* Exercise prompt:
What do the lines from the top of the data through the line with "pan = thing('drain_pan', 'black" say? Quote them exactly and include both ends.

* Data section:
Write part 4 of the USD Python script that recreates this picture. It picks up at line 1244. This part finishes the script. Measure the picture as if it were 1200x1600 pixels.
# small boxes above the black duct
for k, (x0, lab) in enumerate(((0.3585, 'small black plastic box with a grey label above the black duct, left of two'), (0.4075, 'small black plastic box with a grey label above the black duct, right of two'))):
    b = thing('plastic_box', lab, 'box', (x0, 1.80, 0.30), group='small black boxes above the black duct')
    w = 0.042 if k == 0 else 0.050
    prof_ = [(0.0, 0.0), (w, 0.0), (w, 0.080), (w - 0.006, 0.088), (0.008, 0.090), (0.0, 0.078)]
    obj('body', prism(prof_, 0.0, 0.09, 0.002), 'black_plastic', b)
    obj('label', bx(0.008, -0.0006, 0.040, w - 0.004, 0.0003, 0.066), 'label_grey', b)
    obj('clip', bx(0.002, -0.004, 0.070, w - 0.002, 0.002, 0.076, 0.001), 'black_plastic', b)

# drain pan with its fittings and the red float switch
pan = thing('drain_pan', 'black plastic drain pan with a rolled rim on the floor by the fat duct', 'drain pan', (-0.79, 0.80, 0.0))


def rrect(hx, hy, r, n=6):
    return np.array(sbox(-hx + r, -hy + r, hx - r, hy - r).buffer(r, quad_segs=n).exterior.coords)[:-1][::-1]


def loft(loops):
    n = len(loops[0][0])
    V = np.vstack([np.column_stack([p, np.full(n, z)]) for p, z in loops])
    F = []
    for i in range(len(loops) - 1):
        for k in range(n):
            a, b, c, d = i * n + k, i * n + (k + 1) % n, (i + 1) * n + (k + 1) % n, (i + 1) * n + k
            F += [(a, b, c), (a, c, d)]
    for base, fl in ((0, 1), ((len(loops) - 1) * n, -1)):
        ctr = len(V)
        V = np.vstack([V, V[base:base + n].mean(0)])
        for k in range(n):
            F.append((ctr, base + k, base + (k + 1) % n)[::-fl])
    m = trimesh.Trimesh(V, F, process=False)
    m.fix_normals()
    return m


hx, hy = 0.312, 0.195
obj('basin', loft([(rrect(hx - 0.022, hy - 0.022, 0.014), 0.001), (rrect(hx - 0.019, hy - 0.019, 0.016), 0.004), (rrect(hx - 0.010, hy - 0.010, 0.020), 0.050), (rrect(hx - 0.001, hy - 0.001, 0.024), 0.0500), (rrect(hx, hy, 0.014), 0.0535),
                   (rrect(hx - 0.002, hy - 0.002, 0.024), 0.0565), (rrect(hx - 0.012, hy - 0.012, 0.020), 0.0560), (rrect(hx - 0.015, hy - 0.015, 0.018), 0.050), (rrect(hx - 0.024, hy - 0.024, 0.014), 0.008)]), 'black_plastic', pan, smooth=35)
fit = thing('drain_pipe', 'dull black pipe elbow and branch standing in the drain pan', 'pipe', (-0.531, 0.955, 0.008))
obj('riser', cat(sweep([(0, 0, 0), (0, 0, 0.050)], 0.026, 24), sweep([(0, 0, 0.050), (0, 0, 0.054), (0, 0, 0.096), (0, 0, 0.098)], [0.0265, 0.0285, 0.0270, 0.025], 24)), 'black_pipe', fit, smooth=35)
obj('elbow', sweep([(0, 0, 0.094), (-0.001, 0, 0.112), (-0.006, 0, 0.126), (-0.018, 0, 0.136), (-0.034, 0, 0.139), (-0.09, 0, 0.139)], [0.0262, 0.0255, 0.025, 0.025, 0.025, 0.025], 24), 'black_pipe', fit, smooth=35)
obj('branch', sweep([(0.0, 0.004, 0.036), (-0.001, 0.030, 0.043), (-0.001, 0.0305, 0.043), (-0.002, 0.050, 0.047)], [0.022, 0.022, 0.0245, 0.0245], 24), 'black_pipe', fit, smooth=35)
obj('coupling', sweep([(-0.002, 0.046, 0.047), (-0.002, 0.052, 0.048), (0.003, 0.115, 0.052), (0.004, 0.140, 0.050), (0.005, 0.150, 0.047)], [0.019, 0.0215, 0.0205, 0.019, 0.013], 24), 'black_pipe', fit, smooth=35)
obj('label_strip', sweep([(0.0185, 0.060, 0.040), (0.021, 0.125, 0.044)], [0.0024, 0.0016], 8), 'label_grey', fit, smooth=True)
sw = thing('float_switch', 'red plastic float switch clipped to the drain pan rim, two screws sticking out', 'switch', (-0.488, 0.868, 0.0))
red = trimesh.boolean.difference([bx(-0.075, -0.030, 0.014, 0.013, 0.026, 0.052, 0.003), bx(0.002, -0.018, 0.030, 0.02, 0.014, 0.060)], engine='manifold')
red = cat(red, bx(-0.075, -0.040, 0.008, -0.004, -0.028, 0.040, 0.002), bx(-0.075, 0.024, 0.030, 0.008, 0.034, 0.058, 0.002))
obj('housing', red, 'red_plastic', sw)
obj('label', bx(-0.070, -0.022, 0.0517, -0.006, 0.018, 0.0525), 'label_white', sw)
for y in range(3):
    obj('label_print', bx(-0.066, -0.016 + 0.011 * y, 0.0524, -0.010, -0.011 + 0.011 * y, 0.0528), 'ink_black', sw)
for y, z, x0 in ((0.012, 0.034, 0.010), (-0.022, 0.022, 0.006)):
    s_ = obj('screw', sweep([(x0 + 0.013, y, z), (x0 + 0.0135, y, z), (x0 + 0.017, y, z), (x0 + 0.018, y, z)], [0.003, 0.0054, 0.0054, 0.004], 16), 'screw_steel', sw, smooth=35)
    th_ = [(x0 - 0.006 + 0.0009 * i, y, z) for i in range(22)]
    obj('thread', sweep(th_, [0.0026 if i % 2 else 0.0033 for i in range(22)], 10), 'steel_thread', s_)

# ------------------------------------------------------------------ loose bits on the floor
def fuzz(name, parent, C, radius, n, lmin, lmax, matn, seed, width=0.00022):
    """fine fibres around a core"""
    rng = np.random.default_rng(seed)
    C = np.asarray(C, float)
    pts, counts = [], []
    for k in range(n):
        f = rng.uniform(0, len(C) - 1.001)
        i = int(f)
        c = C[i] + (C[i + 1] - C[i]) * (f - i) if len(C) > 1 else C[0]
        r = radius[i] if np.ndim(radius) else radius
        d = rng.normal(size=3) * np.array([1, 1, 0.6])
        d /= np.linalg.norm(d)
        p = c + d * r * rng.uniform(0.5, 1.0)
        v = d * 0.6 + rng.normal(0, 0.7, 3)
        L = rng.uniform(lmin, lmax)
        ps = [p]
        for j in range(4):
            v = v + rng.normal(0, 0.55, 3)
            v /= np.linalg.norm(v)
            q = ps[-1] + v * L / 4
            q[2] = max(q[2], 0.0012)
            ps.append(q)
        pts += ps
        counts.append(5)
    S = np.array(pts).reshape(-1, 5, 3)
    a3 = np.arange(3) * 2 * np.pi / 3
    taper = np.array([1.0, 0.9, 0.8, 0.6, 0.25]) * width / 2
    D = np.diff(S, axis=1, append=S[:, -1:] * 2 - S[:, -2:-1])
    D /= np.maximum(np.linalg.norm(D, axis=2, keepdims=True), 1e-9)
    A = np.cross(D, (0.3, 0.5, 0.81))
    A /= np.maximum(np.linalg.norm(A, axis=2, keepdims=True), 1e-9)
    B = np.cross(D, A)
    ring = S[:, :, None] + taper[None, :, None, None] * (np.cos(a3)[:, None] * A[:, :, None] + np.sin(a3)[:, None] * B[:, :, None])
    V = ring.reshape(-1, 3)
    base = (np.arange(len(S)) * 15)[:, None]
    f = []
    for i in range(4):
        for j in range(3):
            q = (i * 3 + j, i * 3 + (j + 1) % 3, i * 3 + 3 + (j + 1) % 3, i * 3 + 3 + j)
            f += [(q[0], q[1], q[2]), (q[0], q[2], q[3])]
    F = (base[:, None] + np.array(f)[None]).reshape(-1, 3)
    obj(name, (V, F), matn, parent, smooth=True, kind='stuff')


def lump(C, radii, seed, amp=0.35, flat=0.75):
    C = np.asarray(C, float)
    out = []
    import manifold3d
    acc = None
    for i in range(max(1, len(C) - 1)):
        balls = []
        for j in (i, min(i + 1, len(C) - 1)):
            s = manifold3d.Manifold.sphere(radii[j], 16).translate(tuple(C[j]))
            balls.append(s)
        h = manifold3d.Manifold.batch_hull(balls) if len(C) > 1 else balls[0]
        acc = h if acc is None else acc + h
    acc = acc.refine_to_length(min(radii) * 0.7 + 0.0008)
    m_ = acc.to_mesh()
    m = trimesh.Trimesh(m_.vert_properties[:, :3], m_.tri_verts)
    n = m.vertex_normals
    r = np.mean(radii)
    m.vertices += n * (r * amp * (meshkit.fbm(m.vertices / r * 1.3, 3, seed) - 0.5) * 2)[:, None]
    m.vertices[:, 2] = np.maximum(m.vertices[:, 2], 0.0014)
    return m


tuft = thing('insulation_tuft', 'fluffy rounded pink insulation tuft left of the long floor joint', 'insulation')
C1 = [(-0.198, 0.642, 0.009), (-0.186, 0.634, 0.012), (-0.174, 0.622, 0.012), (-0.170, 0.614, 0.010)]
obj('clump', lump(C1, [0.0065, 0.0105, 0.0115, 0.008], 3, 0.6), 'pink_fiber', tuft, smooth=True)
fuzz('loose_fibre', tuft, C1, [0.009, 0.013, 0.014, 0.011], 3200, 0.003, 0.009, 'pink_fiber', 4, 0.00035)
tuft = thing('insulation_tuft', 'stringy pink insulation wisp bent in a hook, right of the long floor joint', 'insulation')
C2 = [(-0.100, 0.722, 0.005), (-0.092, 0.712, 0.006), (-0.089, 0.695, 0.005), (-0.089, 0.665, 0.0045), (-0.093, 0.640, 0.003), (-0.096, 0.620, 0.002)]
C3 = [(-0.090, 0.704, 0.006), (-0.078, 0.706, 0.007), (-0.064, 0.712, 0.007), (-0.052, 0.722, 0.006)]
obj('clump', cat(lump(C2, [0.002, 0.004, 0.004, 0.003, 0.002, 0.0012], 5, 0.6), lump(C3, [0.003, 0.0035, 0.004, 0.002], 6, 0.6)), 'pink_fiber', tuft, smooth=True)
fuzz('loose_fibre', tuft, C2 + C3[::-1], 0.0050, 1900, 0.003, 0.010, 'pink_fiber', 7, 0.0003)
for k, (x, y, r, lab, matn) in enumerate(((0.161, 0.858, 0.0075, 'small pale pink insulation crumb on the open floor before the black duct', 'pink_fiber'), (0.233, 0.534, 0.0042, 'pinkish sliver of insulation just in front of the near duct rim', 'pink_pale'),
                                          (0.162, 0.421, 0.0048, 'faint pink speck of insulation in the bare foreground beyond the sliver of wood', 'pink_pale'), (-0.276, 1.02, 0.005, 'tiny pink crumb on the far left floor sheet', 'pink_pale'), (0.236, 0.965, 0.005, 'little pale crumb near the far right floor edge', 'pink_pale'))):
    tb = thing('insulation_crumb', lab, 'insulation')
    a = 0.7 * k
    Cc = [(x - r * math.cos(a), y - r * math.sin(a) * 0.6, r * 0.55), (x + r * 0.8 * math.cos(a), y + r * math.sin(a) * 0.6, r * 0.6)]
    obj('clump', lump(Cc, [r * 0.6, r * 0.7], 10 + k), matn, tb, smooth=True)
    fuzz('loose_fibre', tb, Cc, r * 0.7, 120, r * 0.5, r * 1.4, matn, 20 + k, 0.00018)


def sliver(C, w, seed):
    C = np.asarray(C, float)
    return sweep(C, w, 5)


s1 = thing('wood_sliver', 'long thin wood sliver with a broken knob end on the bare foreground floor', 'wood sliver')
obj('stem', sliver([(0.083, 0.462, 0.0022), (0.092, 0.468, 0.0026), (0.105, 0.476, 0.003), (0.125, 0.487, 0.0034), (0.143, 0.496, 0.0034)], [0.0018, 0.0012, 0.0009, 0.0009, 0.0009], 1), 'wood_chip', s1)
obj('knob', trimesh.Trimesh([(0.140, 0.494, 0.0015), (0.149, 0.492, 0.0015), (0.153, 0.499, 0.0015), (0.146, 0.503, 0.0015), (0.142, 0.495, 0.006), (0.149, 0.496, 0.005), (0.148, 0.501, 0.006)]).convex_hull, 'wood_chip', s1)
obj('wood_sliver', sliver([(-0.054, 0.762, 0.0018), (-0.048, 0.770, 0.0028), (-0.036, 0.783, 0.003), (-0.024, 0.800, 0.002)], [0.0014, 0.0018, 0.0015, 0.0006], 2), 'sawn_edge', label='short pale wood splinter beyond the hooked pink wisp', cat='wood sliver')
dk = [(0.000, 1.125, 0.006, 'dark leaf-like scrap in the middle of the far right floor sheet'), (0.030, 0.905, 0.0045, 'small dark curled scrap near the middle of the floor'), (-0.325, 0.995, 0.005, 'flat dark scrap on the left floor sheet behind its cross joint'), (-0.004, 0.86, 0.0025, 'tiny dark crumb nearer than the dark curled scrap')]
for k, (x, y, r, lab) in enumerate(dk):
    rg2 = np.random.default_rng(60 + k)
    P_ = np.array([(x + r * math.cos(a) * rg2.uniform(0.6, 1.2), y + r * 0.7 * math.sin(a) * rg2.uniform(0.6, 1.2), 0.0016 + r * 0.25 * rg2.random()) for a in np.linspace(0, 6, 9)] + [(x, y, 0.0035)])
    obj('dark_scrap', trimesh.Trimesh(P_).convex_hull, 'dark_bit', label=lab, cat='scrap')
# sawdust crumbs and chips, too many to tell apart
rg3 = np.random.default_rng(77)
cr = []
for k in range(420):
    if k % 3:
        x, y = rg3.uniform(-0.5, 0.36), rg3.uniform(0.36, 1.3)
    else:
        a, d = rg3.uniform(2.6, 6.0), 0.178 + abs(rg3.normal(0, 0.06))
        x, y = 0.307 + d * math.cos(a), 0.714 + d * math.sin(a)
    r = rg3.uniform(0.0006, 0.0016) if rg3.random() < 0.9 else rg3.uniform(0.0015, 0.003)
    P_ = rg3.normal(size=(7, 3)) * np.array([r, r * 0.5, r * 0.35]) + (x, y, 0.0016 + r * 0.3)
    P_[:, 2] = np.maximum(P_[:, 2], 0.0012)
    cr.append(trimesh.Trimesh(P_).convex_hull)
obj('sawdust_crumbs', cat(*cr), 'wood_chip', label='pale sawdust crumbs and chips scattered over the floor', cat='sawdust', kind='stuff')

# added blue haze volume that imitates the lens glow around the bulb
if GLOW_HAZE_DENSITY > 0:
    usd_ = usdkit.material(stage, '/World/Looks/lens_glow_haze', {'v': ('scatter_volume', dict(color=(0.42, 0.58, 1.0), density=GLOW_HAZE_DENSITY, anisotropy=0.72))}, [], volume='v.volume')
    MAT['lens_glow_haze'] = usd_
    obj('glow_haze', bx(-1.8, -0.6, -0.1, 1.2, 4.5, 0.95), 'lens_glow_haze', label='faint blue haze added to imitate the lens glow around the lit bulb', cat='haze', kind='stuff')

* Correct answer:
Write part 4 of the USD Python script that recreates this picture. It picks up at line 1244. This part finishes the script. Measure the picture as if it were 1200x1600 pixels.
# small boxes above the black duct
for k, (x0, lab) in enumerate(((0.3585, 'small black plastic box with a grey label above the black duct, left of two'), (0.4075, 'small black plastic box with a grey label above the black duct, right of two'))):
    b = thing('plastic_box', lab, 'box', (x0, 1.80, 0.30), group='small black boxes above the black duct')
    w = 0.042 if k == 0 else 0.050
    prof_ = [(0.0, 0.0), (w, 0.0), (w, 0.080), (w - 0.006, 0.088), (0.008, 0.090), (0.0, 0.078)]
    obj('body', prism(prof_, 0.0, 0.09, 0.002), 'black_plastic', b)
    obj('label', bx(0.008, -0.0006, 0.040, w - 0.004, 0.0003, 0.066), 'label_grey', b)
    obj('clip', bx(0.002, -0.004, 0.070, w - 0.002, 0.002, 0.076, 0.001), 'black_plastic', b)

# drain pan with its fittings and the red float switch
pan = thing('drain_pan', 'black plastic drain pan with a rolled rim on the floor by the fat duct', 'drain pan', (-0.79, 0.80, 0.0))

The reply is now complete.